Where does the string "image" appear? Copy every line of the entries below that holds it.
========
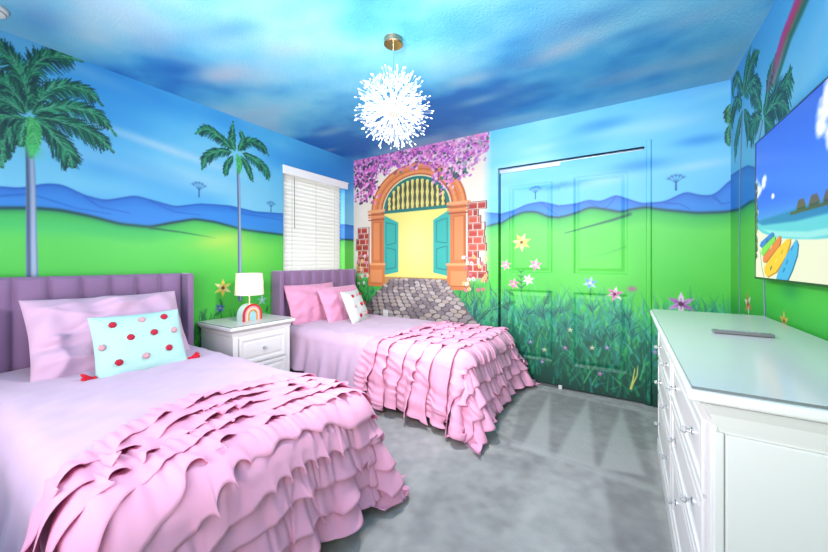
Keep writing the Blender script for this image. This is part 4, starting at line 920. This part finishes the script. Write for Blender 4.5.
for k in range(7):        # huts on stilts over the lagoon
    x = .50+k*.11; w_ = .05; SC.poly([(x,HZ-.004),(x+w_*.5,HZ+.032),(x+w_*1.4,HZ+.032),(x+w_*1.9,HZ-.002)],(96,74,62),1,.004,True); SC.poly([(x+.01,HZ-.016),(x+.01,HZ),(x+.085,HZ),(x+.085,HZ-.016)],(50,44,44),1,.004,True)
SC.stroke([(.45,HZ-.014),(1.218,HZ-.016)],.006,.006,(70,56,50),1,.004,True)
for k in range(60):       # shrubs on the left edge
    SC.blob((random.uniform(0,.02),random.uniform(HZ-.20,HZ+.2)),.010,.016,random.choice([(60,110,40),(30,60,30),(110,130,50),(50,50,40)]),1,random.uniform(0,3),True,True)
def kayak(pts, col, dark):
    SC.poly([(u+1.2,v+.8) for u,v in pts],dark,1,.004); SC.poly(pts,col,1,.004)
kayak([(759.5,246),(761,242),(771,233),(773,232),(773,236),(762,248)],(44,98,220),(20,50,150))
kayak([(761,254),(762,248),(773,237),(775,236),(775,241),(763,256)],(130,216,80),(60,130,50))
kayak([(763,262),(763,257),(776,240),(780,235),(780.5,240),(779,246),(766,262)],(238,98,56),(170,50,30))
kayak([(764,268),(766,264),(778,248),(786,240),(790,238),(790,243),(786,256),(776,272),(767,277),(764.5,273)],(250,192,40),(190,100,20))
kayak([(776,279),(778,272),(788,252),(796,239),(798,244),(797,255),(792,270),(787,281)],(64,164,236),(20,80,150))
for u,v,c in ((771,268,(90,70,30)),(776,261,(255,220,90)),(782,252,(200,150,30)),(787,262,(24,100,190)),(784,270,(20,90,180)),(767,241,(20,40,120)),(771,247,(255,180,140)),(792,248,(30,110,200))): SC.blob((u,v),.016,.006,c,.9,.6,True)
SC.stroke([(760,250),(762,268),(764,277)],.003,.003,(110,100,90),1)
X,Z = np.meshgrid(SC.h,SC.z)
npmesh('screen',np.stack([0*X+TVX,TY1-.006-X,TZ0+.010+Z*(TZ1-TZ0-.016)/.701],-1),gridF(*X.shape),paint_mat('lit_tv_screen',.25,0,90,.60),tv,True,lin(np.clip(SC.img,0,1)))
========
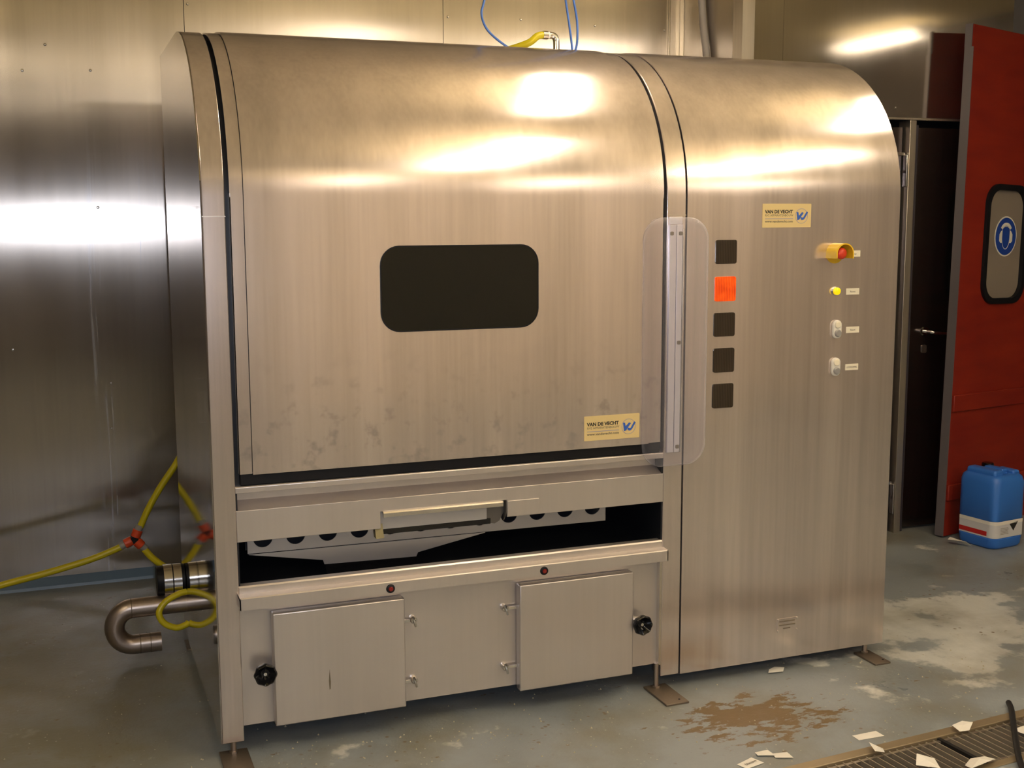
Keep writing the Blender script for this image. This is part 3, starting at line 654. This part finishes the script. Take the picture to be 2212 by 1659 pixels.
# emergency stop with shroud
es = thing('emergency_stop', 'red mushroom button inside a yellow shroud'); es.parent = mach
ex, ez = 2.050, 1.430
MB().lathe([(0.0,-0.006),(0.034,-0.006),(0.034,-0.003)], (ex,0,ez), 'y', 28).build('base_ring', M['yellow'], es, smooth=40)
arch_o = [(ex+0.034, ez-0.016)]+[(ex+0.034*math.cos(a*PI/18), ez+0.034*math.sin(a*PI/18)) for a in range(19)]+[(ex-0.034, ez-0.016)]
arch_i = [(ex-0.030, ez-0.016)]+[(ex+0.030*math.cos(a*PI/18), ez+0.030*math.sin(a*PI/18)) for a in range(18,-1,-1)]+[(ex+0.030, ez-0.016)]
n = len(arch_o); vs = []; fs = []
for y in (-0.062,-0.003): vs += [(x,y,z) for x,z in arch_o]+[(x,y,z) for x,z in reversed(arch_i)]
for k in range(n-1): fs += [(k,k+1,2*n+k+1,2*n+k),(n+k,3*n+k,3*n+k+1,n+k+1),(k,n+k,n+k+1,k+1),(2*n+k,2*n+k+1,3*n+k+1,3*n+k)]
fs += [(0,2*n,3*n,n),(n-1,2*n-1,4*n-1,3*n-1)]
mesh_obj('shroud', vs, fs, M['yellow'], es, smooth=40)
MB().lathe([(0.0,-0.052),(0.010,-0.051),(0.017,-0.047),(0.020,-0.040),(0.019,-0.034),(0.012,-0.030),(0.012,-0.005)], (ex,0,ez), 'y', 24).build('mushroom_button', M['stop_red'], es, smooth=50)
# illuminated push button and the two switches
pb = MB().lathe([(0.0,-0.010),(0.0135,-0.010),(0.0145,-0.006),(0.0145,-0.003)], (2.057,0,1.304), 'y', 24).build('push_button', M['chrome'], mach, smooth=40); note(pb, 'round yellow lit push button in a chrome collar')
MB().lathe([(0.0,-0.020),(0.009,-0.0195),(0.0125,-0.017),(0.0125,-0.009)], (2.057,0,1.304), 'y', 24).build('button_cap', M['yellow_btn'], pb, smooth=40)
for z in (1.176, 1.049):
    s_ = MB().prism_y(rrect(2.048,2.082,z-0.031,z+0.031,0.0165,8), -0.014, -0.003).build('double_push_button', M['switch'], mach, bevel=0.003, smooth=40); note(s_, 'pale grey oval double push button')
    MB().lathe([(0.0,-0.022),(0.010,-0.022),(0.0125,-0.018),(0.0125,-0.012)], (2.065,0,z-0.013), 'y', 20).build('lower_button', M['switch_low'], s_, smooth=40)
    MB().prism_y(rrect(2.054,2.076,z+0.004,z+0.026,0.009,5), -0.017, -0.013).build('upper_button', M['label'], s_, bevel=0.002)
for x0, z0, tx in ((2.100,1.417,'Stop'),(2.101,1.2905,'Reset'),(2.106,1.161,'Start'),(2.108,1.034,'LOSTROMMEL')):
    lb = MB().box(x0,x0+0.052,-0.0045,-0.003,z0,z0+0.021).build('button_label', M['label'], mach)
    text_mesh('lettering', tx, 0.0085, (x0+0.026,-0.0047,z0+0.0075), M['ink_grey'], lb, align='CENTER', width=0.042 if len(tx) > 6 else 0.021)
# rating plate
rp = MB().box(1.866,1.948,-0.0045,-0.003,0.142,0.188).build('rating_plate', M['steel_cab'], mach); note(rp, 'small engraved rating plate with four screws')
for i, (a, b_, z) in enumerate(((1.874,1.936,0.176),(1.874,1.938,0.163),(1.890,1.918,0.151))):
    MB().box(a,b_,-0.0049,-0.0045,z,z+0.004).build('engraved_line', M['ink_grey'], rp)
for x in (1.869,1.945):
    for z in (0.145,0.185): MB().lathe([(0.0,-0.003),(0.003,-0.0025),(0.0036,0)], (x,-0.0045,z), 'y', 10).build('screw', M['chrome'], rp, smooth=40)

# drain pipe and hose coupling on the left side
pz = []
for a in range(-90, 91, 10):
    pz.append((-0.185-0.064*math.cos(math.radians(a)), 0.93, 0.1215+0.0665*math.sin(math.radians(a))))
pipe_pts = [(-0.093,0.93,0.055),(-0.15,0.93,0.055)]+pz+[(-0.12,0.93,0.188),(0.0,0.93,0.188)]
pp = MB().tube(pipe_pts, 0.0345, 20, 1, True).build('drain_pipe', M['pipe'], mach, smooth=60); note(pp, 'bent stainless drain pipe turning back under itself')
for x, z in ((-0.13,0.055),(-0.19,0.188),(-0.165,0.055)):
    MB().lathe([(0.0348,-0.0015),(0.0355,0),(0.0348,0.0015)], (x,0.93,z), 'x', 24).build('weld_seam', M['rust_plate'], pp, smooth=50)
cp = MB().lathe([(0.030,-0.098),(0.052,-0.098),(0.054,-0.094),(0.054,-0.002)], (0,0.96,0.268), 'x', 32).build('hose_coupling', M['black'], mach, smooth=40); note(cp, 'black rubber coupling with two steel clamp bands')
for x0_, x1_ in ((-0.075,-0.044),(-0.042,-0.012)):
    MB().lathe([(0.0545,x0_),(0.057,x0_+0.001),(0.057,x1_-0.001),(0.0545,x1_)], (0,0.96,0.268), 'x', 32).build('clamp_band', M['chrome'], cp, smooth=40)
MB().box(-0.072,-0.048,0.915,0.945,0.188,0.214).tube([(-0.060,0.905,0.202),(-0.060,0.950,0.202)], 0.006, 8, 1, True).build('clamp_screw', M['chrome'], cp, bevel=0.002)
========
### WORKED SOLUTION
Keep writing the Blender script for this image. This is part 4, starting at line 920. This part finishes the script. Write for Blender 4.5.
Keep writing the Blender script for this image. This is part 3, starting at line 654. This part finishes the script. Take the picture to be 2212 by 1659 pixels.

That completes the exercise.